Negli anni della crisi socio-politica l’aumento della diseguaglianza è dovuto, in sostanza, a misure economiche ispirate al neoliberalismo con la polarizzazione della ricchezza, la deregolamentazione del mondo della finanza e la precarizzazione del lavoro. Alcune evidenze del conseguente malcontento possono rintracciarsi nelle proteste degli Indignados in Spagna o di Occupy Wall Street negli Stati Uniti, ma anche nelle lotte locali in Italia (No Tav, No Muos). Inoltre sono nati nuovi soggetti politici, la cui organizzazione, cultura e strategia pare occupare uno spazio di mezzo tra quelle più tradizionalmente studiate e categorizzate. I casi di Syriza, Podemos e del Movimento Cinque Stelle ad esempio, sfuggono alle classiche etichette identificative. Questi attori politici in effetti sembrano attingere sia dall’universo di riferimento propriamente partitico che da quello movimentista. Tracciando una sorta di continuum tra questi due poli, possiamo collocarvi all’interno i tre soggetti sopra nominati, più vicino all’uno o all’altro estremo del continuum a seconda del caso. Se il M5S e Podemos si assomigliano di più sul versante strategico e comunicativo (si pensi, ad esempio, all’utilizzo delle piattaforme web come strumenti di partecipazione diffusa o, azzardando, di e-democracy), Syriza e Podemos condividono maggiormente oltre che il versane strutturale-organizzativo, anche i riferimenti culturali e ideologici. Questi casi sono interessanti anche perché mettono in luce i tipi di legame che possono darsi tra i partiti politici e i movimenti sociali. Storicamente quest’ultimi hanno trovato canali di apertura a sinistra dello spettro politico, allorquando un movimento fondava un partito o si trasformava in un partito, o nel caso in cui si definivano alleanze stabili, complicità altalenanti o ancora rapporti critici e tesi. Se nei casi greco e spagnolo, con le dovute particolarità, dei legami sono ancora evidenti, in Italia il tessuto di base non ha trovato nel M5S un vero e proprio punto di riferimento.

Una manifestazione di Podemos a Madrid, Spagna, 31 gennaio 2015

In generale la crisi di fiducia nei partiti mainstream origina la nascita di soggetti politici alternativi. Si pensi agli Insoumise in Francia con Mélenchon, ai casi spagnoli di Barcelona en comú o Ahora Madrid con due sindache provenienti l’una, Ada Colau, dalla Pah, la piattaforma delle persone affette da ipoteca e l’altra, Manuela Carmena, ex giudice e avvocatessa impegnata nel sociale, o ancora al caso partenopeo della lista civica di De Magistris. Sebbene queste esperienze si riferiscano a spazi territoriali diversi, è interessante notare che si tratta di soggetti politici nati dalla necessità di rappresentare un’alternativa reale nel solco delle cosiddette “rivoluzioni civili” che parta dal basso e dal nuovo.

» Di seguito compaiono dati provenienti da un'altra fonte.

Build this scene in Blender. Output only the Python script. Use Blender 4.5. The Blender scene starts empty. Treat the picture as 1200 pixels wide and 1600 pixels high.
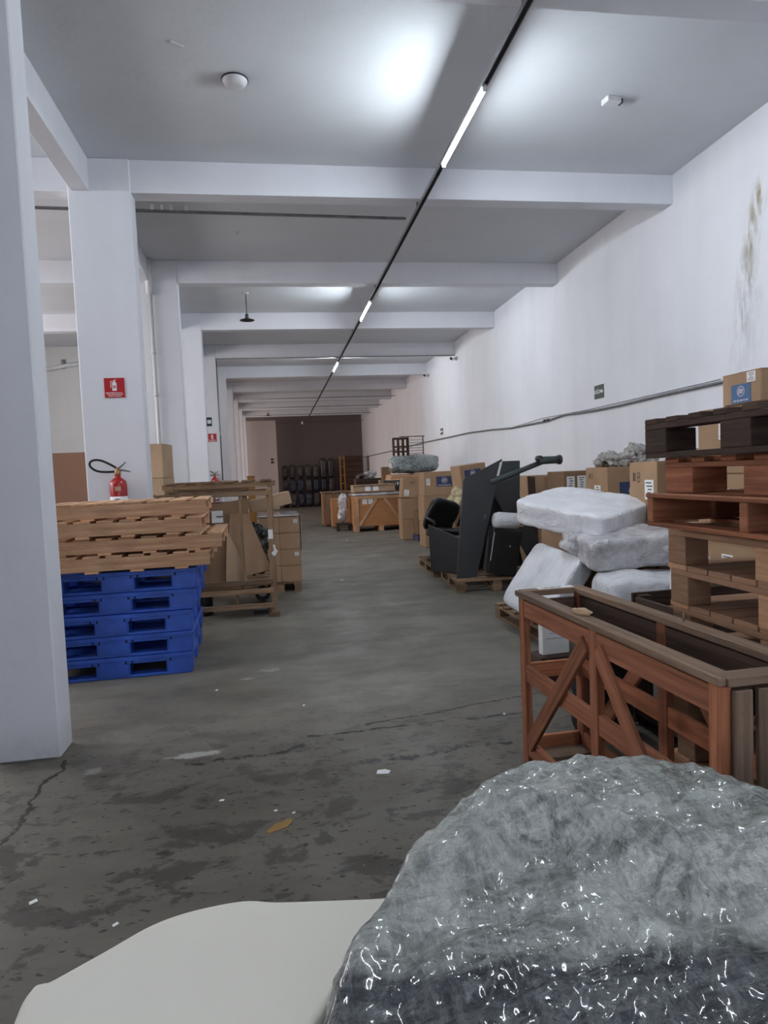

A pochi mesi dalle elezioni politiche anche la galassia partitica nel nostro Paese si riorganizza e, sull’onda della nuova politica dal basso, salta all’occhio un nuovo esperimento: Potere al Popolo. La prima assemblea, tenutasi il 18 novembre al Teatro Italia di Roma, chiarisce già che la partita si gioca radicalmente a sinistra. I temi trattati sono stati inquadrati in un’ottica maggioritaria, del popolo – le classi popolari- versus l’élite politico-economica. Potere al Popolo nasce su proposta del centro sociale EX OPG- Jè so pazzo di Napoli e del Collettivo Clash City Workers (presente in varie città italiane). La riappropriazione dello spazio pubblico, così come quella degli spazi occupati in città, è accompagnata da un senso del dovere di partecipazione perché c’è la percezione che non vi siano alternative politiche in grado di dare rappresentanza alle proprie rivendicazioni ed esigenze. Sicuramente i fenomeni analoghi avvenuti in Spagna e Grecia sono un esempio, ma pare che in questo caso ci sia un vincolo effettivo a monte tra movimento e futura eventuale rappresentanza, nel senso che è il movimento stesso che lancia una piattaforma elettorale. Ad incidere su questo percorso saranno, tra le altre cose, il grado di apertura del sistema politico-elettorale, l’equilibrio tra le tante esperienze che animano il progetto e la stessa convivenza tra piazze e istituzioni.

Quello che per ora si può constatare è che il passo compiuto da questi movimenti sembra rispecchiare la volontà di costruire un discorso contro-egemonico dal basso che sia in grado di dare voce e gambe al senso comune.